Carbon on the planet Mercury could have been compressed to form a layer of diamond beneath the crust kilometers thick, modeling suggests. When the nursery rhyme compares a star to a “diamond in the sky”, it might be accurate for one planet frequently confused with a star.

Mercury can shine quite brightly, but that’s because it is so close to the Sun a great deal of light hits it. The proportion reflected off is low, just 9 percent. The MESSENGER spacecraft revealed this is because much of the surface has plenty of graphite. Even though carbon makes up only 1-4 percent by weight, that’s about a hundred times greater than Earth, and enough to darken most of the planet. 

The distribution of the graphite has led planetary scientists to conclude the carbon was there at Mercury’s formation, rather than having arrived on comets or asteroids. Yongjiang Xu of China’s Center for High Pressure Science and Technology Advanced Research has been investigating what is likely to have happened to all that carbon during the period where Mercury differentiated into core and crust from the original hot mess.

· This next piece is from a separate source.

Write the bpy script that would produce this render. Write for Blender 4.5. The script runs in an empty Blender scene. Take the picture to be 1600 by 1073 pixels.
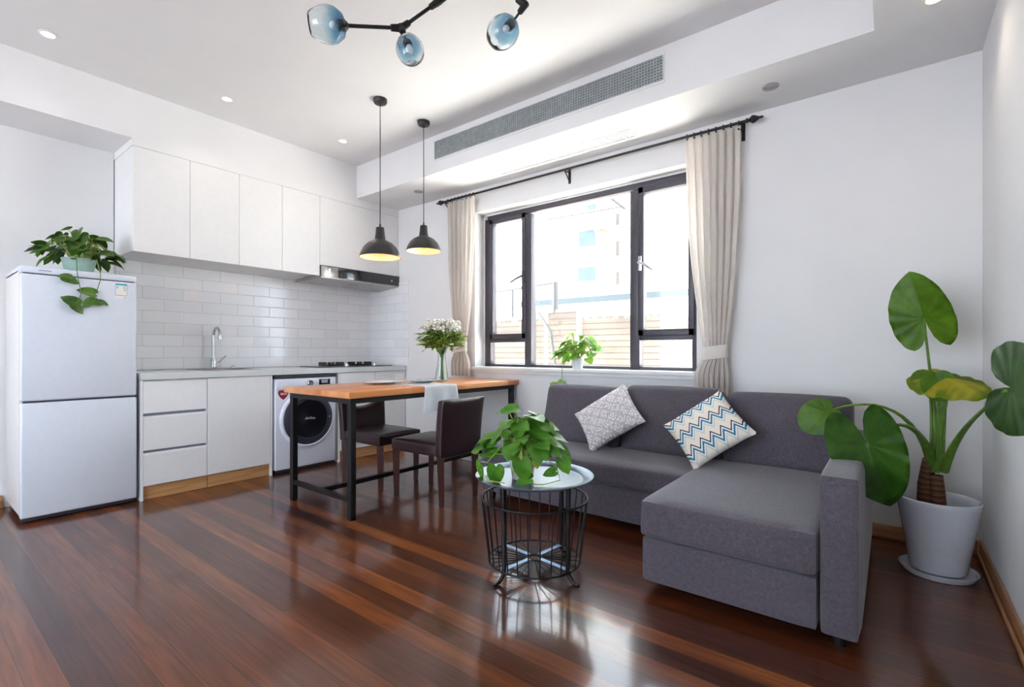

Mercury probably started off with even more carbon than it has now. However, back when its surface was a magma ocean, gases like carbon dioxide and methane would have degassed and escaped from the planet’s low gravity.

Nevertheless, Xu and co-authors write; “The abundance of graphite in the Mercurian crust indicates that the planet remained saturated in a carbon phase during metal-silicate differentiation, core formation, and the entirety of magma ocean crystallization.”

It’s not just carbon that makes diamonds, however – you need pressure as well. Mercury is a smaller planet with less gravity than Earth, and the pressure in its ancient magma ocean and mantle was thought insufficient to make the gems. Instead, carbon that was not bonded to anything else was thought to have all been in the form of graphite, which floated to the surface. 

New models of Mercury’s gravity field call this into question. This inspired the authors of this paper to expose samples of the elements that might have been present in Mercury at the time to 7 gigapascals of pressure at almost 2,000° C (3,600° F).

There are two scenarios where diamonds could have been formed. Either they were produced from the magma ocean, a stage thought to have been common to all the inner planets, or they were squeezed out of the core as it crystallized.

The first scenario is only possible if Mercury had quite a lot of sulfur in its magma ocean, the authors found, as this would have changed the chemistry to the point where diamond production was possible. Even if sulfur was abundant, the authors consider large-scale diamond production improbable, although not impossible.

However, they consider the core scenario much more likely. As the solid inner core formed, carbon would have been forced out, leading to a diamond layer kilometers thick. High temperatures could have burned the outer parts of this layer back to graphite. How much would have been lost this way is unclear,  but much of it could survive, sitting between Mercury’s core and its silicate mantle. The conductivity of this diamond layer might contribute to Mercury’s magnetic field.

The layer is probably not a single shell kilometers thick, but senior author Dr Bernard Charlier of the University of Liege told New Scientist. “Let’s be honest,” he says, “We have no idea about the potential size of those diamonds.”

The study is published open access in the journal Nature Communications.